President-Elect Hillary Clinton.
It remains, despite epic distractions, snapshot polling and a media mosh pit, the more likely scenario on Nov. 8.
Yes, there were Shirley Chisholm and Margaret Chase Smith and others. But no one with this stature and experience. Not even close. History now beckons. From suffragettes to a woman president of the United States. If ever a contemporary use of “awesome” were appropriate, this is it.
And yet.
This is not the historic sequel–following the election of an African-American president–that it should be. This is more sordid survival and Manichean struggle than feel-good history.
Imagine, the realization that America had finally evolved to the point that it could elect its first female leader of the free world. But also imagine that such history would be, frankly, overshadowed by personal back story, bar-stool quips, degrading campaign dynamics and geopolitical-and-trade anxiety.

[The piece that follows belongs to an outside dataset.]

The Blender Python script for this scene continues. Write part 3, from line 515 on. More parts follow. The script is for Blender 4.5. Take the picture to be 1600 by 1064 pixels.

Bill Clinton baggage, private email servergate, WikiLeaks subplots, Russian meddling and the implausible, unconscionable candidacy of Donald “Lock Her Up” Trump have relegated history-making to less than a parallel story line. Gasps of bullet-dodging relief overriding celebrations of barrier-breaking victory. Exhale to the new chief.
American exceptionalism.
It wasn’t supposed to evolve this way.